A Blackfeet history through this period is a free download on www.lulu.com/prairiemary (Blackfeet Paper Trails: Essays, Bibs and Time-Lines.) The Blackfeet experience is quite typical of the plunging population elsewhere, but it is one of the most recent on the continental United States. When I taught in the Sixties, there were still survivors of the 1870 Baker Massacre. After the Department of War realized Indians were too difficult and expensive to exterminate, it turned to the extermination of the buffalo. In what is called the Starvation Winter of 1884, six hundred tribal members died, reducing the tribe by half, half again being children. Slowly, slowly, matters turned around.
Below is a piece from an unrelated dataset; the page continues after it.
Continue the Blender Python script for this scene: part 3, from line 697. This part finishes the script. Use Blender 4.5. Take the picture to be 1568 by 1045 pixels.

The most poignant line in all the agent’s records is the notation that “this is the first year that births have out-numbered deaths.” The equivalent in the boarding school report is “only one child died this year.”


Birth and death as markers are far from simple facts. Even so immaterial a force as culture loss can affect both. The ceremonies, the language, the storied connections between generations are as important as food and shelter. Despondent mothers do not care for babies, desperate fathers do not want them. For indigenous people the whole level of vitality that sustains generations dropped perilously low. Waves of suicide preceded and followed the responding waves of religious synthesis and attempts to cause restoration, like the Ghost Dance movements. (Suicide remains a problem, especially among young people.)


The small percentage of survivors, maybe five or ten percent of the original population, were yet a saving remnant and have grown into a lively and vital force (therefore rather troublesome to those who are crowded and challenged by their population growth). The five hundred remnant Piegans (the American division of Blackfeet) are now more than eight thousand on the reservation and the same number enrolled but living off the reservation. (Half the identified Indians in the US live off the reservations.) Commercial development is thriving, schools are showing much more success than failure, and a steady creativity expresses itself in efforts to curb alcoholism and diabetes. Most of all, the birthrate goes up, infant survival is up, and the aged live longer. The people are changed by their sojourn through time, but they are still Blackfeet. This process continues for all of us, through America and around the world. Elimination is outwitted by transformation. So far.


Now again our attention is turned to natural resources and climate change. We find evidence of ancient severe and long-lasting drought through the SW, abruptly changing ocean shorelines that have submerged possible evidence of prehistoric villages and travel routes, negative impact of modern diet on even “modern” people (I’m thinking of diabetes and obesity in particular), the continuing worldwide plague of HIV that came from deep African jungle and has punished the Africans most of all, plus the poisoning of people and land by our careless excavations of minerals and abuse of topsoil with chemicals, the huge diasporas of people moving across the planet, the suction of the urban drawing people from the rural -- these are all issues that show up in demographics.


Thornton’s list of references is 34 pages long, a chapter in itself. Since the book was published in 1987, not much that he wrote has been discredited by later thought and research, but there has been an explosion of new insights due to new scientific methods and some legwork tracing territory.


I’ll leave you with two examples from “migration”: a few summers ago the Piegan Institute summer seminar hosted Narcisse Blood, coordinator of Kainah Studies at Red Crow Community College in Standoff, Alberta, who had been identifying the oldest tribal trails entwined with the Old North Trail down the eastside rain shadow of the Rocky Mountains. The team had vehicles and GPS monitors, but spent a lot of time walking while looking for likely historical campsites, a day’s trek apart. The GPS readings were returned to their college where huge map-making machines traced them out on paper.


About the same time, a white scholar (Ted Binnema) took Old Swan’s hand-drawn map of 1801 showing landmarks, and made it a project to identify and photograph each of the landmarks for a computer presentation. (His book is “Common & Contested Ground: a Human and Environmental History of the Northwestern Plains.”) Even so does insight weave in and out of research. Raw numbers and percentages reveal worlds. Demography is a dramatic discipline.